Storm chasing definitely has its challenges. Weitzberg calls these “white knuckle moments;” when chasing the storm becomes an intense situation that could have a dangerous outcome.

“In my 12 years of chasing, there have been numerous close calls,” said Weitzberg. “A couple of years back, we were in the Texas Panhandle nestled close to a supercell, the variety of thunderstorm most often responsible for producing tornadoes. To maintain a safe distance and a good viewing proximity, we jogged a bit east to stay ahead of the storm.”

“At the same time, another storm quickly formed and intensified right over us,” he said.

Lightning

“Every morning starts with deep analysis to formulate an accurate forecast.”

“This storm began to merge with the original storm we were pursuing. Before we had time to remove ourselves from beneath the new cell, it began spewing a dense cascade of hail that ranged in size from quarters to golf balls.”

Luckily for Weitzberg and his crew, no one was hurt.

“The van got a little dinged up and the windshield received an impressive crack,” said Weitzberg. “When you consider what our fate could have been, we more or less escaped unscathed.”
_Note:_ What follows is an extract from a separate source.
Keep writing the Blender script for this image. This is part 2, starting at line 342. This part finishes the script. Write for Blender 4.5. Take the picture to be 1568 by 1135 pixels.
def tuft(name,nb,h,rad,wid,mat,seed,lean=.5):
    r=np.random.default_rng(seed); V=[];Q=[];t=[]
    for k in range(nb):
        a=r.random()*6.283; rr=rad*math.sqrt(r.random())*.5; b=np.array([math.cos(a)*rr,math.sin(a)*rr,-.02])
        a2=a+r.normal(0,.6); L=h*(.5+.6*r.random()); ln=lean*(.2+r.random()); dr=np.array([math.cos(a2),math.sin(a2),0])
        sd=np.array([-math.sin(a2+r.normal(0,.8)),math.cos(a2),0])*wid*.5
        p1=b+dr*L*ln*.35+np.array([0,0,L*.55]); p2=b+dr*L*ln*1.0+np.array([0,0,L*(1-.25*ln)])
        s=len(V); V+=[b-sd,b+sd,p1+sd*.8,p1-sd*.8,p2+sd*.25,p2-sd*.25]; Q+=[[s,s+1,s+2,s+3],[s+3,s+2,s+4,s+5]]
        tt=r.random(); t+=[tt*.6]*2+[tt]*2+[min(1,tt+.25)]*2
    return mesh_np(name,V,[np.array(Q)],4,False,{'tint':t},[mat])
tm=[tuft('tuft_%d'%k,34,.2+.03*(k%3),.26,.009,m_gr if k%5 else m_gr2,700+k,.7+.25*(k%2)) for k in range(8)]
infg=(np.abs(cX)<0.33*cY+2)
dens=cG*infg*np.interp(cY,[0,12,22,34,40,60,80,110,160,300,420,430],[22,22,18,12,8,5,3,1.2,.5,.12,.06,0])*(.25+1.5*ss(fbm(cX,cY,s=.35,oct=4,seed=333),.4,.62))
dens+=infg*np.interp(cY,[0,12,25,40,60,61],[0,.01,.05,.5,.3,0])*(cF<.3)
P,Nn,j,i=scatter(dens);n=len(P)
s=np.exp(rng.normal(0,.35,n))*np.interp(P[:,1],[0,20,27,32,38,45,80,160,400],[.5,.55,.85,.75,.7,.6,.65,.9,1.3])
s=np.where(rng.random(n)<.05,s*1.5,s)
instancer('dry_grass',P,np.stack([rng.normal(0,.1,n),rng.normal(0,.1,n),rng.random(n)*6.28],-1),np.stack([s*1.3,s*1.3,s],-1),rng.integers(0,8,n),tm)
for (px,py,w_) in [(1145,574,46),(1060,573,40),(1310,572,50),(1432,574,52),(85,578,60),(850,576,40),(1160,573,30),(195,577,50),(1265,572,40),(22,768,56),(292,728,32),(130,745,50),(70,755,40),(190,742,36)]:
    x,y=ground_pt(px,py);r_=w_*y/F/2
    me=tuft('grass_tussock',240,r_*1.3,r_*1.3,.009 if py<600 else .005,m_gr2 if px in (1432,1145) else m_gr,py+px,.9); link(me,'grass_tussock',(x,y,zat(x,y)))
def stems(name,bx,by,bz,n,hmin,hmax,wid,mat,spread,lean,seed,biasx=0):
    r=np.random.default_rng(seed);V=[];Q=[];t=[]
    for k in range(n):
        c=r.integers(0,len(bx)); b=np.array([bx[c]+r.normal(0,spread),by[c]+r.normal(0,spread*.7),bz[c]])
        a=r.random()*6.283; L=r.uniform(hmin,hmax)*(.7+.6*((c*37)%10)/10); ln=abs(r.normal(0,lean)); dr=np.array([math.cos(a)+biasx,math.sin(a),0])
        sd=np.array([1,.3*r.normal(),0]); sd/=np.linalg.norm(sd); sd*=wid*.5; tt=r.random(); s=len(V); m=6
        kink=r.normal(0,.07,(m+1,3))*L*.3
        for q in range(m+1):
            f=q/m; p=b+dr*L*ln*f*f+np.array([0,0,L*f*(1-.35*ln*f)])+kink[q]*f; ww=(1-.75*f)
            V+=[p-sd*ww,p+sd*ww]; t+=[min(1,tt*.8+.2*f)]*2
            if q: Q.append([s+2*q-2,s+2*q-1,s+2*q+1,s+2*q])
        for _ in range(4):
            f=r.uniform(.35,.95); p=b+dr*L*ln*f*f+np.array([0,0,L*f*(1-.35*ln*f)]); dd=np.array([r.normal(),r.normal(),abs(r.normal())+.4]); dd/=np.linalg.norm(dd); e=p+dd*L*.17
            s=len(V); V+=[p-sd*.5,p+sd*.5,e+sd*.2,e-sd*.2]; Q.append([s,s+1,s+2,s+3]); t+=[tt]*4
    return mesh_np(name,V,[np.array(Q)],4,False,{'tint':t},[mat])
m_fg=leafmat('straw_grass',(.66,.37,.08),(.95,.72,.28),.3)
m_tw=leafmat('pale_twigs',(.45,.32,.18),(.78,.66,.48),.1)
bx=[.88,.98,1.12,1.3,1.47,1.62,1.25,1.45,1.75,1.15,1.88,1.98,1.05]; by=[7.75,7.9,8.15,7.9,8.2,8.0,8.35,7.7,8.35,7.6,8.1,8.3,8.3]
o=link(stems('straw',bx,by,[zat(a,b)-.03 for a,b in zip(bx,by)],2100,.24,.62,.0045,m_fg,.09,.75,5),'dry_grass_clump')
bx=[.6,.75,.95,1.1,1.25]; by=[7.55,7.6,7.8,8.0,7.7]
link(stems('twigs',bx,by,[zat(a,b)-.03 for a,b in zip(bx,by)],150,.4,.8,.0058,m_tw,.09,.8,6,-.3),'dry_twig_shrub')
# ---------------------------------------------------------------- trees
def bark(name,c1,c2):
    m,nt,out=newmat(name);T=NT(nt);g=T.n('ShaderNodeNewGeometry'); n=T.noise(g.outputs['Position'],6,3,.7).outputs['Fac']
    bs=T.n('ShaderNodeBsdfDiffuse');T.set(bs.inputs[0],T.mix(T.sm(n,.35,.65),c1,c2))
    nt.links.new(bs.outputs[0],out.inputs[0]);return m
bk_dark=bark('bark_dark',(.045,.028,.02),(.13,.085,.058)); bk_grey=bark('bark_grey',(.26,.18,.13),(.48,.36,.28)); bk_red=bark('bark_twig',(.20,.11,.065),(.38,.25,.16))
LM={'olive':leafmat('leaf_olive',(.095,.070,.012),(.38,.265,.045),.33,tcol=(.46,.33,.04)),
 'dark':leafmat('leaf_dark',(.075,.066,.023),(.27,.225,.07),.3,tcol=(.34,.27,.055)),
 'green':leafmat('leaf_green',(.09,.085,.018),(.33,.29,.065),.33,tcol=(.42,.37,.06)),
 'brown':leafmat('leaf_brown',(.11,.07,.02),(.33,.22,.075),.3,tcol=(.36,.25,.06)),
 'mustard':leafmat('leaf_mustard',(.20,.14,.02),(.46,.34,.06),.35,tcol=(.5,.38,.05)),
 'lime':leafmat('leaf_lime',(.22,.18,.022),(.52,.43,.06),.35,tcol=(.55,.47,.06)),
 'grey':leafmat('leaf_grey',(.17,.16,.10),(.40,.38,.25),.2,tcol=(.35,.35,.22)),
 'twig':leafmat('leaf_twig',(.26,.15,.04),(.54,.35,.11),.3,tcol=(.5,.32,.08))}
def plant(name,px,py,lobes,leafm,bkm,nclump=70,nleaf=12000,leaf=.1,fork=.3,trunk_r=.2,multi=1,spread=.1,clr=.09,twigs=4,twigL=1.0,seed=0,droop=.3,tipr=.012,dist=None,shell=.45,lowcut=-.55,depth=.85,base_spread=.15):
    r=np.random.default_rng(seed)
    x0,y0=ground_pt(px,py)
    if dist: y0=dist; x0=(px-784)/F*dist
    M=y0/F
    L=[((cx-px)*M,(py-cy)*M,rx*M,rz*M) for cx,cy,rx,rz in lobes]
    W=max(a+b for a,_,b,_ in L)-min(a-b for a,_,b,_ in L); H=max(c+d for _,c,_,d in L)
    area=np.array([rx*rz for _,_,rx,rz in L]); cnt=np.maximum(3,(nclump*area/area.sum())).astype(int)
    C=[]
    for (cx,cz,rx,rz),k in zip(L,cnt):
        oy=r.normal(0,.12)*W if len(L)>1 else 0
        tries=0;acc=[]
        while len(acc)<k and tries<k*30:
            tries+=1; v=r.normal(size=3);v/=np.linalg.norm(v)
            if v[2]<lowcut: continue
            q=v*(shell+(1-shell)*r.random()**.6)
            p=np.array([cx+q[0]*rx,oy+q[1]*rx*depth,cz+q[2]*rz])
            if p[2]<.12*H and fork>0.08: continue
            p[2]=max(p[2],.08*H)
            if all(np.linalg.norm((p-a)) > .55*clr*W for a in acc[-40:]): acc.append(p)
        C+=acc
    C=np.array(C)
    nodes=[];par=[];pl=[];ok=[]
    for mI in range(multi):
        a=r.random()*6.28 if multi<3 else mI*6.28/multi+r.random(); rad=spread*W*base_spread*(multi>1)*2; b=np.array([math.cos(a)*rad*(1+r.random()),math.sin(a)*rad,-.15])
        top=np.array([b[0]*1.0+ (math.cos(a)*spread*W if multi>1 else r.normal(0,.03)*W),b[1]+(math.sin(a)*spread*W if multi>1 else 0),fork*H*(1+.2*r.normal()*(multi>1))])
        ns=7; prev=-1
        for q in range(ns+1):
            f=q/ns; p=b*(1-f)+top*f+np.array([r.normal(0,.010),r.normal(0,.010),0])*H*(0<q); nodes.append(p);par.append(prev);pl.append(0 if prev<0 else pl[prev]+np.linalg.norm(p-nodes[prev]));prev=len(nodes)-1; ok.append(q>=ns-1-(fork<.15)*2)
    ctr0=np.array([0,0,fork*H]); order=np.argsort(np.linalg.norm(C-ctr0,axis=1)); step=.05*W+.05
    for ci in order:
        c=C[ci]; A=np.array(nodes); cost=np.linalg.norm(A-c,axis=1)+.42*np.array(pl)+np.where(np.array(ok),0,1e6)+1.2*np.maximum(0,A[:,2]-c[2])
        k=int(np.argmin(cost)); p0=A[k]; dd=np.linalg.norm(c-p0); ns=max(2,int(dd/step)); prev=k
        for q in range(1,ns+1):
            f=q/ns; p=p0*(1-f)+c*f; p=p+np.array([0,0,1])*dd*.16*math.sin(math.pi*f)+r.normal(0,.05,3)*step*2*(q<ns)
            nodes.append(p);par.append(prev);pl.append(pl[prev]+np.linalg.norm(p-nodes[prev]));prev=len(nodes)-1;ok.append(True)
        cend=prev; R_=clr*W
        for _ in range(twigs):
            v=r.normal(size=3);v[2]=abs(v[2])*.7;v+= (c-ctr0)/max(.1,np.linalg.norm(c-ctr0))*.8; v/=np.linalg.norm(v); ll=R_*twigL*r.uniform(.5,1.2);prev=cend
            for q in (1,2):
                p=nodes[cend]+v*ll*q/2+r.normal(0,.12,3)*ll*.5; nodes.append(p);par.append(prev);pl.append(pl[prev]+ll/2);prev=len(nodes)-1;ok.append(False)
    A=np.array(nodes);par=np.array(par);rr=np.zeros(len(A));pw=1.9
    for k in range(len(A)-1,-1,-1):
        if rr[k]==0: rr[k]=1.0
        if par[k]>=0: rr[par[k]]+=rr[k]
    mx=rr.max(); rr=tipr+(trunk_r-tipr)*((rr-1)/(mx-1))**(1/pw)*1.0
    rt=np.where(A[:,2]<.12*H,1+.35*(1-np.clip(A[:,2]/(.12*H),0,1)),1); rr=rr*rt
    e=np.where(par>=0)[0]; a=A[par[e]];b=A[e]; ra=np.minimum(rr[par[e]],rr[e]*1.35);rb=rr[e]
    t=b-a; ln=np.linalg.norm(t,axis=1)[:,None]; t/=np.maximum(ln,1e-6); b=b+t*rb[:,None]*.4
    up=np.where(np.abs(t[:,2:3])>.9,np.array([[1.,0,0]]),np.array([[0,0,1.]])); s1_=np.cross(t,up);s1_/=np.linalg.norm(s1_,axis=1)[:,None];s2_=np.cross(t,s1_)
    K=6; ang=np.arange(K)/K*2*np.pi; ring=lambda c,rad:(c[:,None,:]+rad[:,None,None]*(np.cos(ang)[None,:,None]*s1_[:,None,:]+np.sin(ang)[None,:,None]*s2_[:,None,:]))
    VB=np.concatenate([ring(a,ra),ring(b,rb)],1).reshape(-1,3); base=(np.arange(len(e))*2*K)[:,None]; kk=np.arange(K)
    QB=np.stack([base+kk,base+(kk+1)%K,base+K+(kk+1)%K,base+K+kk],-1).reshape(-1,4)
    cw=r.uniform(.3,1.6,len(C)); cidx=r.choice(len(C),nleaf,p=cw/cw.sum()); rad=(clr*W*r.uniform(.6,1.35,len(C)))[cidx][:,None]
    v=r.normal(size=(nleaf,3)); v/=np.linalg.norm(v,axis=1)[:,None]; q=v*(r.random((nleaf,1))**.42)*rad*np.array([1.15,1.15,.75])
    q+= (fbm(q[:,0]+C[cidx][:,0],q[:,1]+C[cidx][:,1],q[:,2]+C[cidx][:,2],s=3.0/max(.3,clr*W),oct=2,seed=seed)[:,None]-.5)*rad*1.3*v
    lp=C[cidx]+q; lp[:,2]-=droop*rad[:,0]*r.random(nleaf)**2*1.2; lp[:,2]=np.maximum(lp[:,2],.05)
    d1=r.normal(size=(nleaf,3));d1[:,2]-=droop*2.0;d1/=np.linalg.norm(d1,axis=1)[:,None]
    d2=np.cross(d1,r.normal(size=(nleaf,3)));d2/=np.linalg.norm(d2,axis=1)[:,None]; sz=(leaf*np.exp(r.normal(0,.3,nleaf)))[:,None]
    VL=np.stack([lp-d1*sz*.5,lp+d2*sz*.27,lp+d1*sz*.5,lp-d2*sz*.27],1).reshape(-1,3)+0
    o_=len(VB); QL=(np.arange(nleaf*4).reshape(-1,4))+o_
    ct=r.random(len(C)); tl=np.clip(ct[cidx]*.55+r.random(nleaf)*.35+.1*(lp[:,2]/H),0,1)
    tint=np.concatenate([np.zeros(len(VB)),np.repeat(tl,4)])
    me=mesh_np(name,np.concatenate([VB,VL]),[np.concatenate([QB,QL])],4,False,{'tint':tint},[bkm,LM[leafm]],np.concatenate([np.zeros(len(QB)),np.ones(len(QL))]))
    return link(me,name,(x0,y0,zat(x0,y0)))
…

Not every day chasing storms will include a “white knuckle moment.” Most days involve a lot of work for a small glimpse of a storm. Finding the storm is much harder than just looking up at the sky.

“Every morning starts with deep analysis to formulate an accurate forecast, which is based on what we discover in the data,” said Weitzberg. “This starts us off toward a general target area, where we feel the best mix of atmospheric ingredients are present to spawn tornadoes.”

All of the work that goes into finding a developing storm only sometimes leads to a successful outcome. Most of the chase is spent sitting in a car for 12 to 14 hours each day for at least a week, if not longer.

If a storm does happen to develop, the group has to be ready to sit tight in the middle of it without getting into too much trouble, which still happens to some experienced storm chasers.

“I’ve seen many veteran chasers get themselves into some bad situations,” said Weitzberg. “If you have a fast-moving, violent storm bearing down on you and no escape route, even the most experienced chasers can find themselves in quite the bind.”

For novice chasers, Weitzberg suggests going on a paid, professional tour, or just not chasing at all.

“The newest crop of chasers seem determined to get closer, stay in the path of danger longer and one-up each other in an increasing market for the most extreme, up-close footage of a tornado,” he said.

He explains that a majority of the chasers today are in it for money, and they build tank-like vehicles to get the best shot to sell.

“Some of these individuals feign the pretense that they are attempting to advance the science that seeks to better understand tornadoes and increase warning times,” said Weitzberg. “The truth, however, is that they want to sell their unique footage from inside a tornado to the highest bidder.”

The amount of new chasers just proves that the hobby has grown immensely since Weitzberg first started. The development of new technology and the growing interest have spawned new expansion in the storm chasing community.

“There was a time not so long ago that chasing was truly a gentleman’s hobby,” said Weitzberg. “Everyone knew everyone else, there was genuine camaraderie among chasers, and most of the regulars prowling the plains each spring practiced their beloved pastime with courtesy and responsibility.”

That courtesy and responsibility has not been completely depleted, however. Everyone in the storm chasing community still respects and understands each other, as well as the controlling and wavering force: Mother Nature.

“You might see something amazing every day,” he said. “I learned quickly that Mother Nature is often at her most beautiful when she is at her most fearsome.”